Today was a very wonderful Mother's Day.  I woke early.  The sun shone, briefly.  My youngest son got up and fixed us breakfast. What miracles!  I talked to all my kids on the phone, spent the day painting with my brother, (more on that later), and produced this little painting I call "Room for One".  Beau came by to plant some raspberries and play with the dog. My son, Jordan, cooked dinner for me, my daughter, grandson, sister and brother. We watched a funny movie and now it's time for bed. It was a beautiful day.

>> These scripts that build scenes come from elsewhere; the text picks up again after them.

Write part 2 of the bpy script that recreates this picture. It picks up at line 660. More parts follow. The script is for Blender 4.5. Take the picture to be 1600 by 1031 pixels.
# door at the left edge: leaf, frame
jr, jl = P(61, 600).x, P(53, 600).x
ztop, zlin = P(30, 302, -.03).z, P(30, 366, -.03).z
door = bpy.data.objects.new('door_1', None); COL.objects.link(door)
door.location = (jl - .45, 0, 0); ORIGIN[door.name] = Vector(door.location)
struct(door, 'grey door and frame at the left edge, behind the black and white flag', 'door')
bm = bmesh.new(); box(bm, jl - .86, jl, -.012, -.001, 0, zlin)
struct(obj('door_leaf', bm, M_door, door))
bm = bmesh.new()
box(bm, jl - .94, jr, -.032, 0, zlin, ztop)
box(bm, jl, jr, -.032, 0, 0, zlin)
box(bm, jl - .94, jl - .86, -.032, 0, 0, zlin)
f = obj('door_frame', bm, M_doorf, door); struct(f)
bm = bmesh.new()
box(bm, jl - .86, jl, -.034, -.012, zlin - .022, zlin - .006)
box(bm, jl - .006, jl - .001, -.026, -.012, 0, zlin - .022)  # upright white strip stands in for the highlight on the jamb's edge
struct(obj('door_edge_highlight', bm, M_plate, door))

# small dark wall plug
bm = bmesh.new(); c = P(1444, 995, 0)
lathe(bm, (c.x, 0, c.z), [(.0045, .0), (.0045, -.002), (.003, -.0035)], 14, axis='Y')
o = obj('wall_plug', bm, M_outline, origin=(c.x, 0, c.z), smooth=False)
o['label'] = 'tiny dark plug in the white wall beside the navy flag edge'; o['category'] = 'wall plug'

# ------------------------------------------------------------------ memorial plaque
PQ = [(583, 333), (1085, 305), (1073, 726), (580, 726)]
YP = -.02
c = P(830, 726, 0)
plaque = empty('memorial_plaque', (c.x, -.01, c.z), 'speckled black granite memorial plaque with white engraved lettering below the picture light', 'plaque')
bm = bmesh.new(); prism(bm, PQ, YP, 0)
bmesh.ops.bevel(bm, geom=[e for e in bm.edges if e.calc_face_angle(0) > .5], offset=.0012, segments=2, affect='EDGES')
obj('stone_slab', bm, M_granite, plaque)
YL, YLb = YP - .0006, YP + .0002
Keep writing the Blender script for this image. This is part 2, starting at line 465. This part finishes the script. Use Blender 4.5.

We found this little bird's nest outside one day.  Jordan brought it in, I believe.  The kids all know how much I love to paint nests.  I appreciate the intricacies of them and the many colors and threads of grasses and leaves and moss.  This one even has some insulation stolen from a house, I guess.  I had a dyed egg left over from Easter and plopped it into the nest just to give it some shape and definition.  I liked how it looked even if it was a bit (a lot) too big.  I imagined a small bird laying this large egg and giggled, then I thought of a large bird using a teeny tiny nest to lay her egg and that made me laugh, too. 

And so I wish all the mother's out there, no matter how large or small, no matter what your abode, no matter the number or age of your children,  HAPPY MOTHER'S DAY! from one mother to another. God bless our kids.